◆ **DATA SUPPLIED**:
━━━━━━━━━━━━━━━━

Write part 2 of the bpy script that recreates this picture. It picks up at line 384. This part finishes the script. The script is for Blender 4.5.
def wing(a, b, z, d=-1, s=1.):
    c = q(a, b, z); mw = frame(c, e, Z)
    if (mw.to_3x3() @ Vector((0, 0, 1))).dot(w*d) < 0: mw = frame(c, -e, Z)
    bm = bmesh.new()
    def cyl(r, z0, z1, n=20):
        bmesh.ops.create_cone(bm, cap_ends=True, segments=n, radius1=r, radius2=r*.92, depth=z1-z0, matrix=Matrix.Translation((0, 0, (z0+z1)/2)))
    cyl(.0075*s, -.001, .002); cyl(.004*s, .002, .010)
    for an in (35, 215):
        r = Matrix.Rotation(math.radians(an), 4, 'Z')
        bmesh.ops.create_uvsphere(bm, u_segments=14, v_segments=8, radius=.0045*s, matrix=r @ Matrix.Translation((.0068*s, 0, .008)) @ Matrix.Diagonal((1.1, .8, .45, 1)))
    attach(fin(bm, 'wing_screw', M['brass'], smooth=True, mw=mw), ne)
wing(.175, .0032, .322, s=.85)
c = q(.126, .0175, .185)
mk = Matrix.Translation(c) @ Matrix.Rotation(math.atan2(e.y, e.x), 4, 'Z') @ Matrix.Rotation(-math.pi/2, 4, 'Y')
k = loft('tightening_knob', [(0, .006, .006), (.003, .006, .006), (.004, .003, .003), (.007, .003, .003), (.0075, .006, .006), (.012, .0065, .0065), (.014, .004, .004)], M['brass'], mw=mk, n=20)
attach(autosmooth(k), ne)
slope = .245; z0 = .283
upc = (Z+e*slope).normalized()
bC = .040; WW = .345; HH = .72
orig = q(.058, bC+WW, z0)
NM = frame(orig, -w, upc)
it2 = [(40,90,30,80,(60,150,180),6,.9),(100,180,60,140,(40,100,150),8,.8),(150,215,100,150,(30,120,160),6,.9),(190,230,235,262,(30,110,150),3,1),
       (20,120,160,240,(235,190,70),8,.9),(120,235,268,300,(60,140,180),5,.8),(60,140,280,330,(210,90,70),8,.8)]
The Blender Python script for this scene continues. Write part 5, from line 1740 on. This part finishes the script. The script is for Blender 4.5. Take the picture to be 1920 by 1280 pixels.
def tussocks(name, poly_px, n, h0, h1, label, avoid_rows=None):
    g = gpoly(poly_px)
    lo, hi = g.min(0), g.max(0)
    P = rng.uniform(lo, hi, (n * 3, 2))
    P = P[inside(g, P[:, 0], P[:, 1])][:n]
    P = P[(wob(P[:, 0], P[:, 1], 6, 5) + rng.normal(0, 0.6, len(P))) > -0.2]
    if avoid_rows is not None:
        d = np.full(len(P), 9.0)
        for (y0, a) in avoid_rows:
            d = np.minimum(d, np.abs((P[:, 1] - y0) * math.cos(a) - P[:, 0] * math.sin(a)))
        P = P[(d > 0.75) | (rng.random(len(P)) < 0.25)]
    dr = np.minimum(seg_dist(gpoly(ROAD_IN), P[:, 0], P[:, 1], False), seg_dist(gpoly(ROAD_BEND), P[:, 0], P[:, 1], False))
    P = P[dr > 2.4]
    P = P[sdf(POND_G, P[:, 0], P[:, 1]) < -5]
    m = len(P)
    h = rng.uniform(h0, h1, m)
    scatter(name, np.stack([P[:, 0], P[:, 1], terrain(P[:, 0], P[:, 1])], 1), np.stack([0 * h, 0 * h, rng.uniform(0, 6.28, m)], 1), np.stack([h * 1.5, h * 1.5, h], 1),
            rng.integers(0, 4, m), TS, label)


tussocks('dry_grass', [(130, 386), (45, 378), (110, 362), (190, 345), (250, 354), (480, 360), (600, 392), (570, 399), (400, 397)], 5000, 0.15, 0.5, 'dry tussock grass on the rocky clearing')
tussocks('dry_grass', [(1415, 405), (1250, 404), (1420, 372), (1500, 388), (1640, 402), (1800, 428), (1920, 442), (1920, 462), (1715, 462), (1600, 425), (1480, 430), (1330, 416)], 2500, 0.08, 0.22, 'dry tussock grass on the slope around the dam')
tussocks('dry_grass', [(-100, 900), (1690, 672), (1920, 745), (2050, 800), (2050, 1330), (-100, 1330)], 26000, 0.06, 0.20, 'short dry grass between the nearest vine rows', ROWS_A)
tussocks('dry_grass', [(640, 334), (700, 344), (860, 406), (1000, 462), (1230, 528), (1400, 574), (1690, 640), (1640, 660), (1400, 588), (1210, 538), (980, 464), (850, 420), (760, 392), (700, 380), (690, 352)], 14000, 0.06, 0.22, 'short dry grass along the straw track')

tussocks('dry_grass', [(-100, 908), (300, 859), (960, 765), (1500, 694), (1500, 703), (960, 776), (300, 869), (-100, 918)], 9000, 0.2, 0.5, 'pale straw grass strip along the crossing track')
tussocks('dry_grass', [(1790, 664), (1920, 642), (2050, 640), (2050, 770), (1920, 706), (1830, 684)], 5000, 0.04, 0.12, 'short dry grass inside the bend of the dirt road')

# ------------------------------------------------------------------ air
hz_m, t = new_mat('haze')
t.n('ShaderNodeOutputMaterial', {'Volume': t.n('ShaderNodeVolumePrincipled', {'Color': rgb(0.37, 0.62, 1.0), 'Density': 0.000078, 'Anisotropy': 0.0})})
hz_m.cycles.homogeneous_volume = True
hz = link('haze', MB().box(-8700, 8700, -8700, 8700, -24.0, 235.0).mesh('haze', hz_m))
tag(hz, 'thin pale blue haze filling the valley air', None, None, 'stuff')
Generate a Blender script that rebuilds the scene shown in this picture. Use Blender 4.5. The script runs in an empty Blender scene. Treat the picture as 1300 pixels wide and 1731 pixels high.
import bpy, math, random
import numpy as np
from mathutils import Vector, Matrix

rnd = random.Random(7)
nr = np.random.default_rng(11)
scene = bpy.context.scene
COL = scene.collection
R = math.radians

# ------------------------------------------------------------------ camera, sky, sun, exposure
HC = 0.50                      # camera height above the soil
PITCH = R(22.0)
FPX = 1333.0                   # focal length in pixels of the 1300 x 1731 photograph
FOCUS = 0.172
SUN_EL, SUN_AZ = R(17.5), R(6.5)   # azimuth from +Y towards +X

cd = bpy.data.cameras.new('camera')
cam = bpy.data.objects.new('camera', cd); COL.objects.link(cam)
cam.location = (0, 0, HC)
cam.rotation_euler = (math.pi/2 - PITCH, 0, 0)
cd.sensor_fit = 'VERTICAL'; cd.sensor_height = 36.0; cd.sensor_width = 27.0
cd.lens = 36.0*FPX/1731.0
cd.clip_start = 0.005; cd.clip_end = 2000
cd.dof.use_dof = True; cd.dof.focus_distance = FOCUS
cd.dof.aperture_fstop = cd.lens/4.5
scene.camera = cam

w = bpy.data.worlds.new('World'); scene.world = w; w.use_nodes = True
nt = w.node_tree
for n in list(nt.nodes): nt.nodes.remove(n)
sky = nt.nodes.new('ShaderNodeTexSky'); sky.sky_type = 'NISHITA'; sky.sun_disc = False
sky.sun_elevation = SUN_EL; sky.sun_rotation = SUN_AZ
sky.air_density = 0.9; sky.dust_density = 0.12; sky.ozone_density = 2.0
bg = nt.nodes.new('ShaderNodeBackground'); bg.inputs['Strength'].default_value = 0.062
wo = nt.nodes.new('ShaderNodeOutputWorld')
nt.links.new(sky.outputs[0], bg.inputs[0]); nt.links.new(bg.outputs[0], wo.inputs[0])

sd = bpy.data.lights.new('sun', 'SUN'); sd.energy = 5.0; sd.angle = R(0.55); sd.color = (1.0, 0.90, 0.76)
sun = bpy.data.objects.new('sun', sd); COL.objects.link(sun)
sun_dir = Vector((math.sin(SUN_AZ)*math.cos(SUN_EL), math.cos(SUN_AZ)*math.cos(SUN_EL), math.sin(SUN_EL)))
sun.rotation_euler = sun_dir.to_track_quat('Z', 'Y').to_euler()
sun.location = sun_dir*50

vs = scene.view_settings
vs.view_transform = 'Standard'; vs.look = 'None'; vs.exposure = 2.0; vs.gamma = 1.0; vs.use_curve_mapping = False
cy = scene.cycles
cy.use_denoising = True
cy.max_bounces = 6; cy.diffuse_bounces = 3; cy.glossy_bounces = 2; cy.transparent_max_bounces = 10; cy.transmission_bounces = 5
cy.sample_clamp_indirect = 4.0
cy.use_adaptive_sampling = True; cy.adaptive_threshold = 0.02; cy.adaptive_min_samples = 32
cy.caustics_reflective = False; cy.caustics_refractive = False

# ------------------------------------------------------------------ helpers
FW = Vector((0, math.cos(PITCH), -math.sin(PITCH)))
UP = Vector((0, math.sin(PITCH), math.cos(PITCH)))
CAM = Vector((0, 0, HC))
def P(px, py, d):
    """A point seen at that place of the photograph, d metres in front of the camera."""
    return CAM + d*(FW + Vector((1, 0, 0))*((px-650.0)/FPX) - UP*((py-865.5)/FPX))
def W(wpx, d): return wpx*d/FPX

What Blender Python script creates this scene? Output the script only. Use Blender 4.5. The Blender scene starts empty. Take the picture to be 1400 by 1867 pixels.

━━━━━━━━━━━━━━━━

◆ **PROBLEM STATEMENT**:
Gather each line in the data that holds the string "scene".

◆ **RESPONSE BELOW**:
The Blender Python script for this scene continues. Write part 5, from line 1740 on. This part finishes the script. The script is for Blender 4.5. Take the picture to be 1920 by 1280 pixels.
Generate a Blender script that rebuilds the scene shown in this picture. Use Blender 4.5. The script runs in an empty Blender scene. Treat the picture as 1300 pixels wide and 1731 pixels high.
scene = bpy.context.scene
COL = scene.collection
scene.camera = cam
w = bpy.data.worlds.new('World'); scene.world = w; w.use_nodes = True
vs = scene.view_settings
cy = scene.cycles
What Blender Python script creates this scene? Output the script only. Use Blender 4.5. The Blender scene starts empty. Take the picture to be 1400 by 1867 pixels.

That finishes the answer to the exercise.